U.S. renewable companies can benefit from the Chinese market

U.S. renewable companies can benefit from the Chinese marketAt the “Making the ‘China Opportunity’ Real for Your Cleantech Business” seminar being held by Dorsey & Whitney LLP today (May 24) in Menlo Park, Calif., panelists will discuss how U.S. renewable energy companies can survive and thrive in the Chinese green energy market. The opportunities are significant, with the Chinese clean energy and related technologies market expecting growth of up to $1 trillion—by 2013.

Speakers at the seminar will discuss the pitfalls, which are many for improperly prepared companies, and the benefits of doing business in China. Panelists at the forum will include Peter Corne, a managing partner at Dorsey & Whitney’s Shanghai Office, Fred Chang, managing director at Chrysalix Asia Venture Capital and Chris McCabe, managing director at Piper Jaffray.

The China Greentech Report 2011, by the China Greentech Initiative, estimated that China’s addressable green tech market could be US$ 500 billion to US$ 1 trillion by 2013. A lot of that will come from new energy investments like solar, wind and cleaning up existing polluters like oil and gas refineries, said Corne. The report laid out China’s commitments to clean energy over the next five years, and it has a history of meeting such commitments.

“Targets from China’s previous five-year plan were either achieved or exceeded,” Corne said.

The country can drive the growth because of how it’s structured, Corne said.

“China is a command economy. It can drive the economy through administrative direction,” he said.

The majority of opportunities in the country are in the technology sector, according to Corne.

“You can tell what the opportunities are by looking at the five-year plan. That’s really instrumental in showing where the opportunities are,” he said.

Among the primary focuses, according to the report, are renewable energy—primarily wind and solar—and electric power infrastructure, including transmission, storage, demand management and more. The country plans to have more than 200 gigawatts of renewable energy online by 2020, and the report said that may be a conservative estimate.

One of the biggest barriers is export control on the U.S. side.

“A lot of different companies are subject to that. There are obstacles on the Chinese side depending on the type of industry,” Corne said.

Companies have to be analytical and strategic when considering entering the Chinese market.

He related a story about one client trying to market a clean-coal solution. The client’s solution replicated cheaper methods already available in China, a consultant told the client. The client was told to emphasize the solution’s ability to produce algae as well as capture carbon.

“Now they’ve got a lot of opportunities rising. It’s about how opportunities are marketed,” Corne said.

Another important aspect for doing business in China is deciding how much of a company’s technology Chinese counterparts have access to.

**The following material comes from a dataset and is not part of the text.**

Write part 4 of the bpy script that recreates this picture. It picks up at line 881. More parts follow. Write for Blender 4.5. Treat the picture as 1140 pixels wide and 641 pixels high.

“You don’t have the same rigorous regulation that you do in the U.S.,” Corne said. “The first thing [companies] need to do is properly strategize in regard to patents and which elements of the technology they are going to keep confidential. It’s all about keeping different lines of defense. They can use those tools in China. They can’t take the attitude that it’s no use, or take the attitude that it’s too expensive.”

It’s also about which firms decide to partner, according to Corne.

“You don’t want to link with a potential competitor. There are a lot of things you can do that American companies aren’t doing. You really need to take the IP [i.e., intellectual property] planning seriously,” he said.